And the second part of the literature review is about social capital and charities. Basically...
Social capital can be particulalry important for immigrants who can lack financial capital, as well as cultural capital and human capital (in terms of the extent to which their learning skills are recognised in a new society). There are also layers of social capital - friendship/kinship networks, associations and "cultural categories" (or interest groups). Charities play a role in linking all these layers in the C19. Charities are also important for the role they play in creating and maintaining connections and social capital, for instance through the performance or rituals and narratives, and the way in which these establish roles for donors or recipients. Charities can also be relatively neutral spaces that allow for bridging cross ethnicity, without necessarily compromising the ethnicity of those involved. Performances and roles within charities may also help maintain ethnic identification, as can the rules for participating or being helped in those charities. ie they help maintain the group's borders. They can also help bridging social capital between classes, and working class people's involvement was often as more than just beneficiaries. Elites within immigrant communities may also use these spaces to ensure their own cohesiveness, as well as to link with other powerful groups outisde the community (for instance - in both cases - in soliciting donations).

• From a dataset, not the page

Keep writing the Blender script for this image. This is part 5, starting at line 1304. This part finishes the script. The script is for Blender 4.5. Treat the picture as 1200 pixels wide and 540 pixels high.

Social capital was under stress in the early C19 under the challenges of urbanisations and industrialisation. There was also increasing spatial and cultural segregation between rich and poor. This meant less interactions between rich and poor, and possibly declining generalised trust and confidence. This may help explain the move to both the New Poor Law and the "new charity" with its emphasis on investigating need and character. However, social capital within immigrant communities may still have been higher and, along with established cultural practices and attitudes, this may explain the survival of more traditional forms of charity which corresponded more to traditional alms giving rather than to control and invvestigation. Differing forms and amounts of social capital within immigrant communities may also help explain the different paths of integration and development of different ethnic groups. The role of charities in the creation and maintenance of social capital can therefore mean that the study of charities helping immigrant communities may thus explain the varying fortunes of immigrant communities in the nineteenth century.
And that's it. Will try and write about other things on this blog now.